Medlars, sorb-apples
More than sweet
Flux of autumn
Sucked out of your empty bladders
And sipped down, perhaps, with a sip of Marsala
So that the rambling, sky-dropped grape can add its savour to yours,
Orphic farewell, and farewell, and farewell
And the ego sum of Dionysos
The sono io of perfect drunkenness
Intoxication of final loneliness.


I also owe to Alan Knell a reference to Augusta Paton, "True Service Trees of Worcestershire," Proceedings of the Botanical Society of the British Isles 7.1 (1967) 9-13, which has a curious story on p. 10 belonging to the annals of arboricide:
The final chapter in the history of the Wyre sorb tree is a sad one. This ancient tree, venerated by botanists from all over the country, had become a withered wreck by the middle of the nineteenth century, the top branches alone bearing flowers and fruit at their extremities. In 1858 a large party of naturalists gathered beneath it for lunch: four years later it was destroyed by fire. The miscreant of this dastardly deed was a notorious poacher. He had been sentenced by a local magistrate, Squire Childe of Kinlet, to what he considered too severe a term of imprisonment. In order to spite the squire, who was particularly fond of the sorb tree, he burnt it to the ground. Just retribution speedily followed. The poacher not long afterwards was convicted of setting fire to some farm buildings. He was transported and condemned to spend the rest of his days at Botany Bay.

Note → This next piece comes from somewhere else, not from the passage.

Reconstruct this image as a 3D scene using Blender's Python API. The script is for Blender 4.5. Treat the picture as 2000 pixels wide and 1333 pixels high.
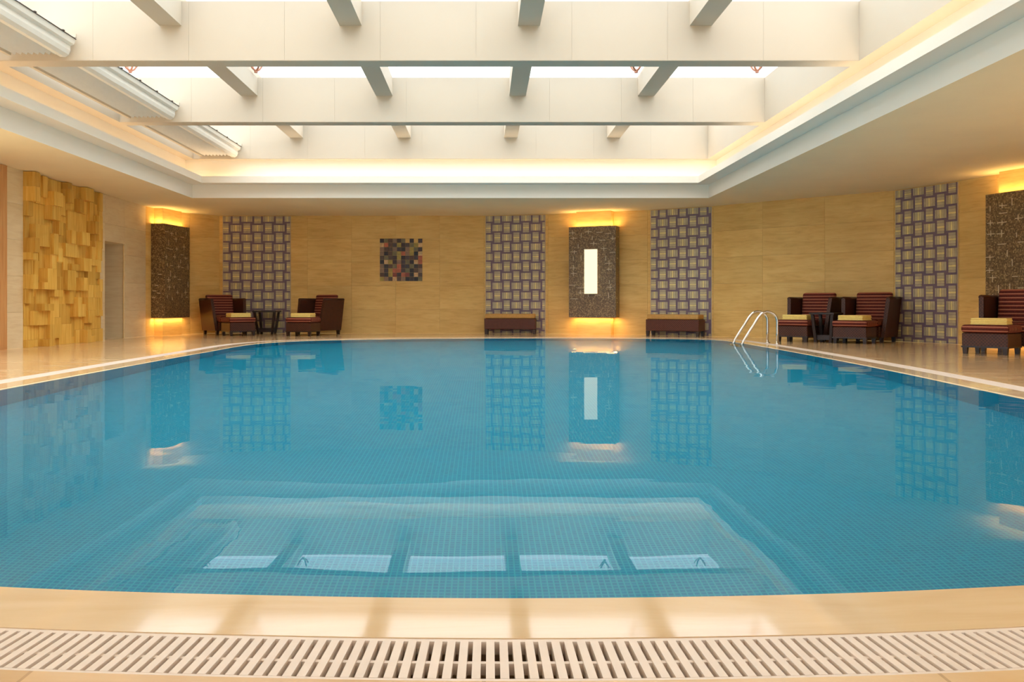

All that was left of the old sorb tree was a blackened stump and various limbs. These were carefully collected by Mr George Jorden, a well known botanist of Bewdley. Out of these branches he had four goblets made. The most elaborate of them had silver bands round the rim and foot on which were engraved the blossom and early leaves of the tree and the fruit and mature leaves. It was presented to Mr William Matthews, Honorary Secretary of the Severn Valley Field Club.

On the 30th June 1864 about eighty members of this club met at the site of the old tree and around its blackened stump they sang a requiem lamenting the destruction of a tree so long an object of veneration. Unfortunately the words and music sung on this sad occasion have not been recorded.